Dalej źle mi się jechało, a to nie o to chodzi. Zdenerwuję się i sprzedam rower i na tym się skończy:(
Na Biało. przegląd instalacji kominowej i gazowej. Ledwo był poprzedni, a już kolejny - a to już rok minął... Jechało się bardzo niestabilnie, jakbym był po 2 piwach albo więcej. Wrażenie jakbym miał się wywrócić, nieprzyjemnie bardzo. Inny świat. Obawałem się tego od dawna, podejrzewałem, że tak będzie. Wjechałem na chwilę do parku zach. pokręcić się wśród drzew, w parku mokro, więc i rama się ubłociła. Takie życie. Jesień w pełni.
Wzg oraz park grabiszyński. Jadąć ulicą grabiszyńską między drzewami prześwitywały piękne promienie słońca. Na rzeczce pływały sobie kaczuszki nie zważając nawet na masę samochodów przejeżdżających obok mostem. W parku pięknie zielono, drzewa prężą się do góry. Wiaterek wiał, zieleń zieleniała.

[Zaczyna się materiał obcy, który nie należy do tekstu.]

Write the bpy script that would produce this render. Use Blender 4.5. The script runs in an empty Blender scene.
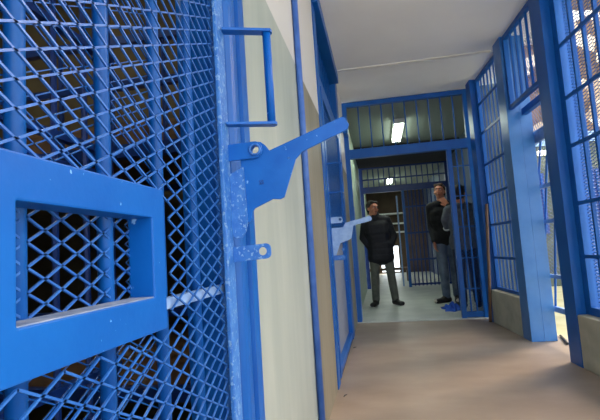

Szkoda, że tak rzadko człowiek potrafi delektować się całym otaczającym się światem i czerpać z tego przyjemność. Dziękuję za dzisiejszy dzień!
Obudził mnie sms z rana z pytaniem czy chcę się przejechać - jasne, że chcę. Z pod wieży ruszyliśmy w kierunku Biestrzykowa, dalej Święta Katarzyna i Groblice. 4,5 km DK94 do Siechnic. Tam wjechaliśmy na WOW (Wrocławską obwodnicę wschodnią) w budowie, nowiutkim, gładkim asfaltem dojechaliśmy do mostu na Odrze na który wjazd strzegła siatka. Ślimak zaprawiony w bojach z ogrodzeniami od razu zaproponował przeprawę dziurą w owej siatce. W połowie mostu pogonił nas ochroniarz, musieliśmy zawrócić. Później wrocław, ostrów tumski (ślub), uniwersytet (też ślub w kościele uniw.), rynek i lody na rynku u Bartona. Puchar borówkowy był pycha.
Dziś padło kilka fajnych cytatów Ślimak: "Muszę zakiśić ogórka", były też lody i coś jeszcze, ale zapomniałem co.
Pogoda piękna, słońce dopisało, oby tak było jak najdłużej. Dzięki A.
Nie mogłem się zdecydować, aby ruszyć. Ale wygrałem. Nocny Wrocław. Standardowa trasa po wieczornym mieście: milenijka, stadion, leśnica, lotnisko. Przy okazji nie omieszkałem sprawdzić stan nowego asfaltu na ulicy T. i jestem pozytywnie zaskoczony. Wszystko pięknie i równo, nawet progi zwalniające są łagodne, teraz to jest miasto! Chciałbym taki mieć koło siebie, a tu tylko poniemiecka kostka.